How much should you spend on AdWords?
In a recession, as it gets harder to generate new sales, there is
naturally pressure to cut advertising. Yet it is vital to
maximise sales. How do you square the circle?
The minimum budget must be the spend that generates immediate
profitable sales. For most businesses, that can be easy to
measure even though hard to achieve. Cutting the core budget
will result in an immediate fall in profitability. Online companies
generating leads for further sales follow-up will have a delayed
reaction that may be harder to forecast as the lead times get
longer.
Unfortunately as markets get tighter, the proportion of companies
able to make immediate profit from their advertising must inevitably
fall. Then the problem of setting the online advertising
budget becomes similar to that of deciding the offline spend.

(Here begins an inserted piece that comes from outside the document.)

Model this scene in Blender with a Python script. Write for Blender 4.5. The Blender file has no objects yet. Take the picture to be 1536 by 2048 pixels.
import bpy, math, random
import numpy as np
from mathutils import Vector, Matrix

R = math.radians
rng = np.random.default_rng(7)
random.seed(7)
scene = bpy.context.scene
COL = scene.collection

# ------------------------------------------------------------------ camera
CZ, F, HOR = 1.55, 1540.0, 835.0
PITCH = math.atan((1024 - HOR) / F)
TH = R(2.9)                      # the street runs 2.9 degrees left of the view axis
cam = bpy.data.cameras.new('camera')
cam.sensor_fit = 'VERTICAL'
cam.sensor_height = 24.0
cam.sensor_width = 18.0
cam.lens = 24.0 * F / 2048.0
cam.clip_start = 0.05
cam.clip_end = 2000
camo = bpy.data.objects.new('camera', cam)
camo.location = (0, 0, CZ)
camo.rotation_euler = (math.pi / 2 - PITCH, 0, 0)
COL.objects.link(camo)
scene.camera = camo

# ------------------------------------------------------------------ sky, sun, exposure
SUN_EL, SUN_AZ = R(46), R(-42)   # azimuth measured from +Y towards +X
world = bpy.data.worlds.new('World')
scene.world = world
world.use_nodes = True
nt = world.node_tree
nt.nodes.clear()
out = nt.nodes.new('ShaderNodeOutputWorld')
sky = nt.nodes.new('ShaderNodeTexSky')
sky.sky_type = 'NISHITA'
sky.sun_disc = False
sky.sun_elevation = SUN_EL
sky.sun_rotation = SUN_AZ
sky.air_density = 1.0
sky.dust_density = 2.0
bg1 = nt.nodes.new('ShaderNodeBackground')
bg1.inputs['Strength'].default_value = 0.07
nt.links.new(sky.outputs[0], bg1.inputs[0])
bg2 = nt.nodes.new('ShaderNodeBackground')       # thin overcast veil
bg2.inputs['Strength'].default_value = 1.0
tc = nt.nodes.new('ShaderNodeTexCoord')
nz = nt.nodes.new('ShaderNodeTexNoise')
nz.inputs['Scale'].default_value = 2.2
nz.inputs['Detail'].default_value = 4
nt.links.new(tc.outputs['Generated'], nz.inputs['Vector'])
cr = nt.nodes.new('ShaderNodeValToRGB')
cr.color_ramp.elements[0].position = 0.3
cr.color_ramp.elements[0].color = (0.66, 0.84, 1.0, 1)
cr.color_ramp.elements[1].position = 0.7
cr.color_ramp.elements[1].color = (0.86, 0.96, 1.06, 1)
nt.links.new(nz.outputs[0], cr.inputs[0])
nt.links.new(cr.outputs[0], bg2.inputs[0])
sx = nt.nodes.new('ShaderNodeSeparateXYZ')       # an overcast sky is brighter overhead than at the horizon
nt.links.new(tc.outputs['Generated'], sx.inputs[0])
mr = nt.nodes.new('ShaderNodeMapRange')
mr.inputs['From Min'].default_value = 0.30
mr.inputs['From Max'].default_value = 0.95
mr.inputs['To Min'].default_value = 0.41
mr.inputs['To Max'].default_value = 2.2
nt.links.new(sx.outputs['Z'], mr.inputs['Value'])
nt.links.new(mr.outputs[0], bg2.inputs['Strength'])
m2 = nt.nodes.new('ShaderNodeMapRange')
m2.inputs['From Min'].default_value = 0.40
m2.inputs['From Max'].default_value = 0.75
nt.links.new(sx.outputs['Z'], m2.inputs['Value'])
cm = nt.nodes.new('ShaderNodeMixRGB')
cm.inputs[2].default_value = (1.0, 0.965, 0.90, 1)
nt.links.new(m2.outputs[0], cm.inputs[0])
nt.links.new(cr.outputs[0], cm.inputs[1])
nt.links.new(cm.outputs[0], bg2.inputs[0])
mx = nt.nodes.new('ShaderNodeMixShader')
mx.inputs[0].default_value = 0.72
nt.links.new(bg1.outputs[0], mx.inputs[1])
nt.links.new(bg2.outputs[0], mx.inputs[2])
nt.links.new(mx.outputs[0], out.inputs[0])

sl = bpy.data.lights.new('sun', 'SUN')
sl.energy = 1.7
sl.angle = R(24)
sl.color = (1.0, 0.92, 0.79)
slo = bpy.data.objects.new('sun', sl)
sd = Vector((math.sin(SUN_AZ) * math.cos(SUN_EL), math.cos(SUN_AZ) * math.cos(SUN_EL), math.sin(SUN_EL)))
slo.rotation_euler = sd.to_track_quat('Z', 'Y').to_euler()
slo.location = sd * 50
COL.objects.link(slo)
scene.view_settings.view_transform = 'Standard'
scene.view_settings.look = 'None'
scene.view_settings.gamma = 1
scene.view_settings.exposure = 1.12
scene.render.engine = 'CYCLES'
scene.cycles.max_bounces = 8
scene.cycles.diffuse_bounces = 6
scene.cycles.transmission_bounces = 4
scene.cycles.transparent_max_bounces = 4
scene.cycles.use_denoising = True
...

The first factor to consider is the overall visibility of your
website. If you come top of the natural listings for your
major keywords, cutting your online advertising will have a much
lesser effect than if your adverts are the only way you appear on
the first page of results. A switch of resources from
advertising to search engine optimisation will help in the longer
term but you cannot expect immediate results. So those who
have already marketed their site effectively will gain over the
short term marketers.
Other businesses that will gain in relative strength are those
with a high proportion of repeat sales. They know already
where some of their most profitable business will be found and can
choose to switch from advertising to email or other channels of
customer contact. It is always cheaper to market to an existing
customer than to someone who does not already know you.

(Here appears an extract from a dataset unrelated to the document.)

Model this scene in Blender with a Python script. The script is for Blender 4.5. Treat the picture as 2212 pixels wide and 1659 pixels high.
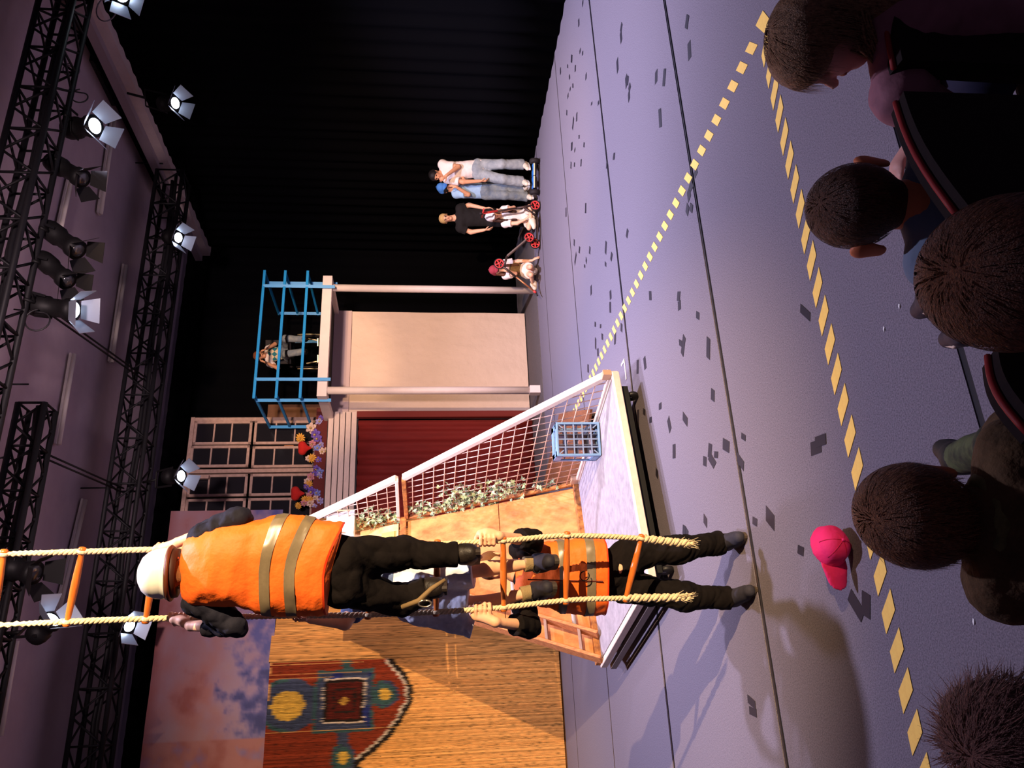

How unique is your supposed 'unique selling proposition'?
Businesses that customers see as offering the same service as the
competition will be under pressure to reduce prices. So even
where you would love to sell off excess stock, it may be more
profitable to concentrate on promoting your core products on which
you can build a long term profitable image.
Companies with relatively few orders but high value sales need to
try and maintain their visibility even though new customers seem to
have vanished. So long as they maintain a long term profitable
service for themselves and the customer, they must assume that those
potential customers are still researching their options even when
not ready to commit. The higher value the sale, the longer is
the normal sales cycle and the more people are involved in the
decision so reducing promotion may inhibit the chance of sales in
the eventual upturn.
Once again in the field of online marketing, the answer is
"focus". You can cut back on the spend on secondary key words.
You can cut back on secondary product lines. But you must
maximise customer service (to be judged by the customer, not by you)
and you must continue to promote your key long term product.